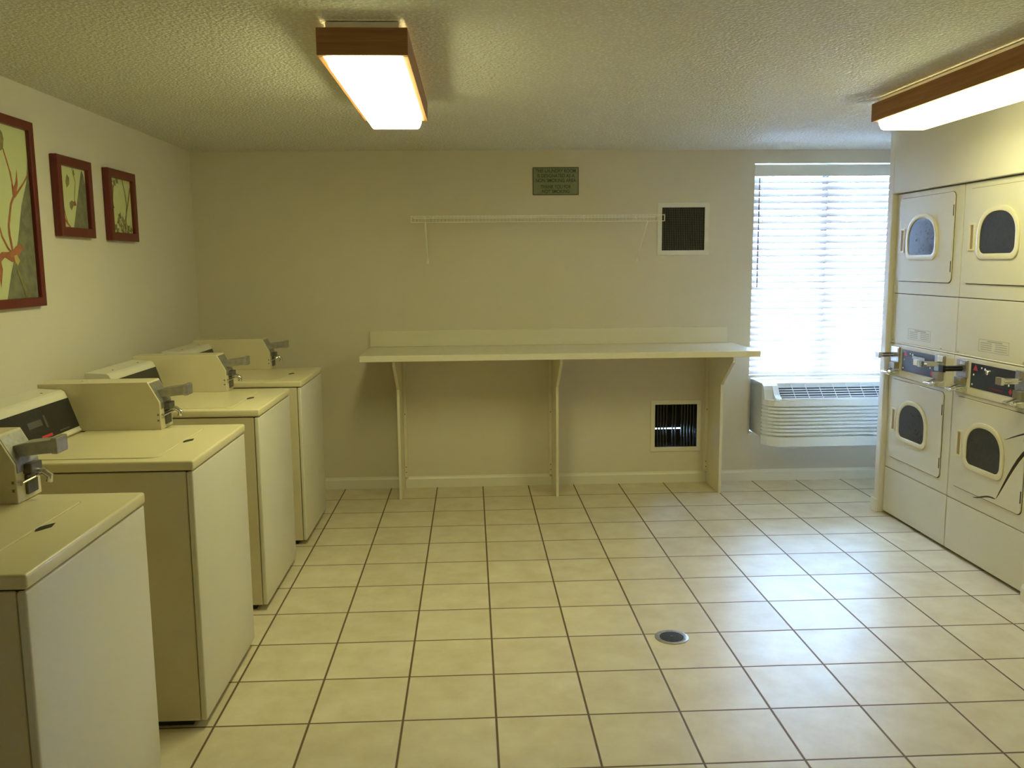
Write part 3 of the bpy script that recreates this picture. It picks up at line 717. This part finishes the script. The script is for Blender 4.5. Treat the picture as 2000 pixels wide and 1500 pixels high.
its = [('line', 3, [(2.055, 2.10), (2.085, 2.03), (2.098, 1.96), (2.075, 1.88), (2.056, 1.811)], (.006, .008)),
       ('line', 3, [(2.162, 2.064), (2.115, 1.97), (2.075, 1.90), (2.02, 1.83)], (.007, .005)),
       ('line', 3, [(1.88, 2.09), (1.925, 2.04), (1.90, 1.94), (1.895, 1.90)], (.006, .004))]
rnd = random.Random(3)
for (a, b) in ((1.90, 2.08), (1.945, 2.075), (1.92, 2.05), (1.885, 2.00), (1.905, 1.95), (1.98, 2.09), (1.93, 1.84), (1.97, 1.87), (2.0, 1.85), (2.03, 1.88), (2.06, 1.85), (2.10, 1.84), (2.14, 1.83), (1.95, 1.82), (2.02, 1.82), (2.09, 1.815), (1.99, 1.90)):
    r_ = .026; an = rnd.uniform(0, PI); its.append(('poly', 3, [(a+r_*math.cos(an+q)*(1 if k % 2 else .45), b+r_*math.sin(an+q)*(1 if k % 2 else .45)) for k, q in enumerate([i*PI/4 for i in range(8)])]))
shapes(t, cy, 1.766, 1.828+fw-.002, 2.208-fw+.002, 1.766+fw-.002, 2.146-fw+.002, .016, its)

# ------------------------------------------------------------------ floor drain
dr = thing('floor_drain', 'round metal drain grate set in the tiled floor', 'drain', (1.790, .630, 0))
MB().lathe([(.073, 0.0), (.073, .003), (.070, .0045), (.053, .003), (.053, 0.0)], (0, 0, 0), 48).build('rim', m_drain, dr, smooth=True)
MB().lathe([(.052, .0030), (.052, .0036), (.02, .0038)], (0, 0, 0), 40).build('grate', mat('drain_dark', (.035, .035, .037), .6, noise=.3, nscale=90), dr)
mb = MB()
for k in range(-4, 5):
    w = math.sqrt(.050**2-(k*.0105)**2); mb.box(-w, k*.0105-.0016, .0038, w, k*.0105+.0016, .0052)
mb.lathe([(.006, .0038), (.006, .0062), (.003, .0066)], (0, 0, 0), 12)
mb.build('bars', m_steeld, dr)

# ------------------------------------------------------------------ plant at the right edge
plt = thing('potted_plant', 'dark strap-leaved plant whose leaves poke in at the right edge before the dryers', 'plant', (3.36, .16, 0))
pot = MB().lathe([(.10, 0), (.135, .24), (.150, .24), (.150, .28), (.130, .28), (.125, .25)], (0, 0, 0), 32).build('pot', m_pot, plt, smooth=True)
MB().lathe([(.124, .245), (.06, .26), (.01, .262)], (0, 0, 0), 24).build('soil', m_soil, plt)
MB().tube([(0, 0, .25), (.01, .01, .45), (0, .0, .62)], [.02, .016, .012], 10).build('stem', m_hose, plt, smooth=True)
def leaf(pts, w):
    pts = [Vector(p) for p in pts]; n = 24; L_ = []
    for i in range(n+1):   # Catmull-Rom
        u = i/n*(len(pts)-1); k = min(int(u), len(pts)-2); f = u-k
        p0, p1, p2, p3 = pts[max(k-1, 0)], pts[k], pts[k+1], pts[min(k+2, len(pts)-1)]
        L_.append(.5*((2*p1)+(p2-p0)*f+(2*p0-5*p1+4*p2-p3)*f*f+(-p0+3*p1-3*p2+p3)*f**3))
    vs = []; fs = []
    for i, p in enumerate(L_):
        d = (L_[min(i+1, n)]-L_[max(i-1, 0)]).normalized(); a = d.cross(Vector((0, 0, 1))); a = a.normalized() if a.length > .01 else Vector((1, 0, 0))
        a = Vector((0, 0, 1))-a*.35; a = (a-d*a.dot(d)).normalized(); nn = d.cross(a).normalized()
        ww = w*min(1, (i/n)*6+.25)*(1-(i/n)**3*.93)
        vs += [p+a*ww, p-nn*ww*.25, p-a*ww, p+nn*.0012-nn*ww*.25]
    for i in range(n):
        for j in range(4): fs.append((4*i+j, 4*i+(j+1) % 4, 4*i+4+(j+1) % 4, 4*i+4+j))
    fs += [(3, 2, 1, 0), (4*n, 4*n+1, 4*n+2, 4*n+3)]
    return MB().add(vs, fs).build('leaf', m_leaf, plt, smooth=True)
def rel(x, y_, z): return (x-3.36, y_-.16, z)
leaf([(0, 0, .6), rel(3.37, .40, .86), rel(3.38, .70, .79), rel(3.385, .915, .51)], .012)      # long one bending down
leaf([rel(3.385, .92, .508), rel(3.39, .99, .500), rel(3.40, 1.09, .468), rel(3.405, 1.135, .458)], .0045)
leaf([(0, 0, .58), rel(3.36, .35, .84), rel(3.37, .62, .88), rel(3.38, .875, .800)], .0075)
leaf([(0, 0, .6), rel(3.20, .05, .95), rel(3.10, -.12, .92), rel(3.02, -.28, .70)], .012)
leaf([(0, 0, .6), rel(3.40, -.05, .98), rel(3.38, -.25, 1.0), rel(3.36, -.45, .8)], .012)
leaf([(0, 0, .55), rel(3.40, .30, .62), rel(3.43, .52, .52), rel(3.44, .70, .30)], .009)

# Stated problem
Leave out the pictures and repeat exactly the lines from the start of the material through the line that contains "mb.build('bars', m_steeld, dr)", both included.

# Answer for this exercise
Write part 3 of the bpy script that recreates this picture. It picks up at line 717. This part finishes the script. The script is for Blender 4.5. Treat the picture as 2000 pixels wide and 1500 pixels high.
its = [('line', 3, [(2.055, 2.10), (2.085, 2.03), (2.098, 1.96), (2.075, 1.88), (2.056, 1.811)], (.006, .008)),
       ('line', 3, [(2.162, 2.064), (2.115, 1.97), (2.075, 1.90), (2.02, 1.83)], (.007, .005)),
       ('line', 3, [(1.88, 2.09), (1.925, 2.04), (1.90, 1.94), (1.895, 1.90)], (.006, .004))]
rnd = random.Random(3)
for (a, b) in ((1.90, 2.08), (1.945, 2.075), (1.92, 2.05), (1.885, 2.00), (1.905, 1.95), (1.98, 2.09), (1.93, 1.84), (1.97, 1.87), (2.0, 1.85), (2.03, 1.88), (2.06, 1.85), (2.10, 1.84), (2.14, 1.83), (1.95, 1.82), (2.02, 1.82), (2.09, 1.815), (1.99, 1.90)):
    r_ = .026; an = rnd.uniform(0, PI); its.append(('poly', 3, [(a+r_*math.cos(an+q)*(1 if k % 2 else .45), b+r_*math.sin(an+q)*(1 if k % 2 else .45)) for k, q in enumerate([i*PI/4 for i in range(8)])]))
shapes(t, cy, 1.766, 1.828+fw-.002, 2.208-fw+.002, 1.766+fw-.002, 2.146-fw+.002, .016, its)

# ------------------------------------------------------------------ floor drain
dr = thing('floor_drain', 'round metal drain grate set in the tiled floor', 'drain', (1.790, .630, 0))
MB().lathe([(.073, 0.0), (.073, .003), (.070, .0045), (.053, .003), (.053, 0.0)], (0, 0, 0), 48).build('rim', m_drain, dr, smooth=True)
MB().lathe([(.052, .0030), (.052, .0036), (.02, .0038)], (0, 0, 0), 40).build('grate', mat('drain_dark', (.035, .035, .037), .6, noise=.3, nscale=90), dr)
mb = MB()
for k in range(-4, 5):
    w = math.sqrt(.050**2-(k*.0105)**2); mb.box(-w, k*.0105-.0016, .0038, w, k*.0105+.0016, .0052)
mb.lathe([(.006, .0038), (.006, .0062), (.003, .0066)], (0, 0, 0), 12)
mb.build('bars', m_steeld, dr)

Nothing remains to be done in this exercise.